### Recorded information ###

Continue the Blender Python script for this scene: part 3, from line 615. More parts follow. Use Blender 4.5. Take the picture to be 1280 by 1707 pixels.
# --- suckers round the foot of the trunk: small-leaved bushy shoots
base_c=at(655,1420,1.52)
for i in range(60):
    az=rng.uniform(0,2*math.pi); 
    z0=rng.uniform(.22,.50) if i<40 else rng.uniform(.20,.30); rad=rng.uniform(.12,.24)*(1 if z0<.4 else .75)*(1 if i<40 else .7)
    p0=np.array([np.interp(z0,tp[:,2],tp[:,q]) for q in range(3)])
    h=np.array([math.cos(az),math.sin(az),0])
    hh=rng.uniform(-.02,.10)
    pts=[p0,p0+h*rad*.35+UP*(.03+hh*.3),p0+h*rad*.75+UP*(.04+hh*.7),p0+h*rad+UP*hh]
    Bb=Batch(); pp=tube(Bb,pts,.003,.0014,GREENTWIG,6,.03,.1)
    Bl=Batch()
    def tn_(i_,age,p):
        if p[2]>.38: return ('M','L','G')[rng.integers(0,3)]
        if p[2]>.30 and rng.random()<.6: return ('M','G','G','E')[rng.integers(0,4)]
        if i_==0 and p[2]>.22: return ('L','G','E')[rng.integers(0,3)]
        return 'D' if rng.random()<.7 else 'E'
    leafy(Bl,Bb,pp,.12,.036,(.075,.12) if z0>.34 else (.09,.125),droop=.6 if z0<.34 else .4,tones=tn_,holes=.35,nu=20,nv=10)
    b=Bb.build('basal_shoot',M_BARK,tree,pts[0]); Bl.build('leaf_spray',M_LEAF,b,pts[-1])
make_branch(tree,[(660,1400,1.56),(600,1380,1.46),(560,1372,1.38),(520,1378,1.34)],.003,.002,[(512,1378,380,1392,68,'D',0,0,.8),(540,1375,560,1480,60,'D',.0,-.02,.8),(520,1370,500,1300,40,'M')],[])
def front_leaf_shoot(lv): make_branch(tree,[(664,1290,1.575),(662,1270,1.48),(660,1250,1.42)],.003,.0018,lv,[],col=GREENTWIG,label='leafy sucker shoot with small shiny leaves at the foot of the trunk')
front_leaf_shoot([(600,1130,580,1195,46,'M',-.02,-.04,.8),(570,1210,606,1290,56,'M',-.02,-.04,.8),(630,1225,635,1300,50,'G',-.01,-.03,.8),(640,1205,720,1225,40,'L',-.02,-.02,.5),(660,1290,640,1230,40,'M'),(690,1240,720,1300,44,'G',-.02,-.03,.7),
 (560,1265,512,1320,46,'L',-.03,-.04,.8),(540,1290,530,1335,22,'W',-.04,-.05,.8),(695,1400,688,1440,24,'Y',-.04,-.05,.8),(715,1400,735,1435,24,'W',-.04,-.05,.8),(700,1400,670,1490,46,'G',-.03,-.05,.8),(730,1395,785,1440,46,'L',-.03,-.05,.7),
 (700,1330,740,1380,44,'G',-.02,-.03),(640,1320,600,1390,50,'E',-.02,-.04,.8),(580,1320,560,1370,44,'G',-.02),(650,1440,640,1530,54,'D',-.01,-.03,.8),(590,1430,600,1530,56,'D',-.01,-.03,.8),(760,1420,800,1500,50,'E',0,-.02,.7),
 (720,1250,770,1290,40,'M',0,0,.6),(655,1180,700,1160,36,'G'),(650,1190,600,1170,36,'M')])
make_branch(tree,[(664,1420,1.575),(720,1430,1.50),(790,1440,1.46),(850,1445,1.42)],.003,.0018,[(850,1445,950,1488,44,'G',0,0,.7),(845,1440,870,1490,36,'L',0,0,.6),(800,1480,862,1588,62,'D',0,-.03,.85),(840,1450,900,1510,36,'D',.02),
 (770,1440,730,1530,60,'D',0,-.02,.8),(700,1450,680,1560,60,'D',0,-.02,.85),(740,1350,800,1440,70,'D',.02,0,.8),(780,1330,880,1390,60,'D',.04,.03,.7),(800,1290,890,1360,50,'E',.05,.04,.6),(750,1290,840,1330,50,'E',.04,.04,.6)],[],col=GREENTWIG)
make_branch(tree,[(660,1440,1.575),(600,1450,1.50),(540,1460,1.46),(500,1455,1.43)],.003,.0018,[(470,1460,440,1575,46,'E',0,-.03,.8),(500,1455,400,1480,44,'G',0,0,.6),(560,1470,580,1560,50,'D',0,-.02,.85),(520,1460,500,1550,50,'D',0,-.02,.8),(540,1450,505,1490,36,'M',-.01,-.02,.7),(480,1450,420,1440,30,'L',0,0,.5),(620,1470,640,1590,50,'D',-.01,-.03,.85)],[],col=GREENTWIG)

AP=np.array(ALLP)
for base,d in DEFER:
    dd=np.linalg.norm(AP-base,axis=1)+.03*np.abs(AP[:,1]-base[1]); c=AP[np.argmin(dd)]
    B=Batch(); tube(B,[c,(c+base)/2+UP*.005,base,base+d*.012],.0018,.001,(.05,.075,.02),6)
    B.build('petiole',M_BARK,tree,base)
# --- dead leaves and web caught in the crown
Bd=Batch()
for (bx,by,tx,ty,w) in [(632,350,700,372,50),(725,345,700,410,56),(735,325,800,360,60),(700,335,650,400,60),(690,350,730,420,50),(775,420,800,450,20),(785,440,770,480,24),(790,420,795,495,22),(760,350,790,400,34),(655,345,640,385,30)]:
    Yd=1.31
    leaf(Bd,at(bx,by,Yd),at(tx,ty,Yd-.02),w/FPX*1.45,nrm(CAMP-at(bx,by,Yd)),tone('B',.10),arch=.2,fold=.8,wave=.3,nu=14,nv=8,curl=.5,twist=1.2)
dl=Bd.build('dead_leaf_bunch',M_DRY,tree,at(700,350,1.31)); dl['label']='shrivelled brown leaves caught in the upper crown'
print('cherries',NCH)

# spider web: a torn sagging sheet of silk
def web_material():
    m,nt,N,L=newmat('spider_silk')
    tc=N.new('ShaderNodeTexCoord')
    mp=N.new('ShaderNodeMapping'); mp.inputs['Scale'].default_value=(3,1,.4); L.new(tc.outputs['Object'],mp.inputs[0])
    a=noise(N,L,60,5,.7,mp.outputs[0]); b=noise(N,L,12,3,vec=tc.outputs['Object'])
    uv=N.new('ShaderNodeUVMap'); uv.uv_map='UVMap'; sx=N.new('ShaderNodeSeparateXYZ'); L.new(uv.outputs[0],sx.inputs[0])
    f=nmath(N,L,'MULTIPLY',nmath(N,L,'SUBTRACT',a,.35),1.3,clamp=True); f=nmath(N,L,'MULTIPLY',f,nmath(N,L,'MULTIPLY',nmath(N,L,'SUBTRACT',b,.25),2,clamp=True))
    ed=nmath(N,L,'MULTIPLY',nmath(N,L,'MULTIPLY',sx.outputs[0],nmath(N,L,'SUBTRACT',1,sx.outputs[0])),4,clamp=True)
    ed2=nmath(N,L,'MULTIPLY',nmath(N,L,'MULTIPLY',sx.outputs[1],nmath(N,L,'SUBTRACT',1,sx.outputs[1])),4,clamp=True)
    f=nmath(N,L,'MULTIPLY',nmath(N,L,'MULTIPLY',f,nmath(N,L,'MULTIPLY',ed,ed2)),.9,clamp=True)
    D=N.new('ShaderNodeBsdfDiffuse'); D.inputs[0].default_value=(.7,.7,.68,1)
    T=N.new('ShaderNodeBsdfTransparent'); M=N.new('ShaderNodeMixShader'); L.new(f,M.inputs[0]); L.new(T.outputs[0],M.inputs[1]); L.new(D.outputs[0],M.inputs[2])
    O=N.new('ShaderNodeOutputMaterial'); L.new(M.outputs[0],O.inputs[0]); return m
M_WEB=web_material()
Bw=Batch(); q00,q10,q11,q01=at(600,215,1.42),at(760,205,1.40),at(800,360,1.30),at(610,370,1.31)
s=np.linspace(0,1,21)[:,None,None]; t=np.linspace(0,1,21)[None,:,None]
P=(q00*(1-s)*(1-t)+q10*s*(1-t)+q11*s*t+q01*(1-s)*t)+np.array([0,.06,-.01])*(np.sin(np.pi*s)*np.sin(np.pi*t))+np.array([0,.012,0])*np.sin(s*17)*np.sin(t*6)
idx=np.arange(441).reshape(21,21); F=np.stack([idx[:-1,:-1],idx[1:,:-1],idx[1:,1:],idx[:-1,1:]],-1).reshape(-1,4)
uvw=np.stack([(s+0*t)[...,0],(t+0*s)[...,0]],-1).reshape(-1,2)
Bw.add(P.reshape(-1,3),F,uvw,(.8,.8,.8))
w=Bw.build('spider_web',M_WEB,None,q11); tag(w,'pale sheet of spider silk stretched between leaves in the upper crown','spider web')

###

What the task asks:
Quote the listing word for word from its first line through the line in which "return 'D' if" appears.

Result for this exercise:
Continue the Blender Python script for this scene: part 3, from line 615. More parts follow. Use Blender 4.5. Take the picture to be 1280 by 1707 pixels.
# --- suckers round the foot of the trunk: small-leaved bushy shoots
base_c=at(655,1420,1.52)
for i in range(60):
    az=rng.uniform(0,2*math.pi); 
    z0=rng.uniform(.22,.50) if i<40 else rng.uniform(.20,.30); rad=rng.uniform(.12,.24)*(1 if z0<.4 else .75)*(1 if i<40 else .7)
    p0=np.array([np.interp(z0,tp[:,2],tp[:,q]) for q in range(3)])
    h=np.array([math.cos(az),math.sin(az),0])
    hh=rng.uniform(-.02,.10)
    pts=[p0,p0+h*rad*.35+UP*(.03+hh*.3),p0+h*rad*.75+UP*(.04+hh*.7),p0+h*rad+UP*hh]
    Bb=Batch(); pp=tube(Bb,pts,.003,.0014,GREENTWIG,6,.03,.1)
    Bl=Batch()
    def tn_(i_,age,p):
        if p[2]>.38: return ('M','L','G')[rng.integers(0,3)]
        if p[2]>.30 and rng.random()<.6: return ('M','G','G','E')[rng.integers(0,4)]
        if i_==0 and p[2]>.22: return ('L','G','E')[rng.integers(0,3)]
        return 'D' if rng.random()<.7 else 'E'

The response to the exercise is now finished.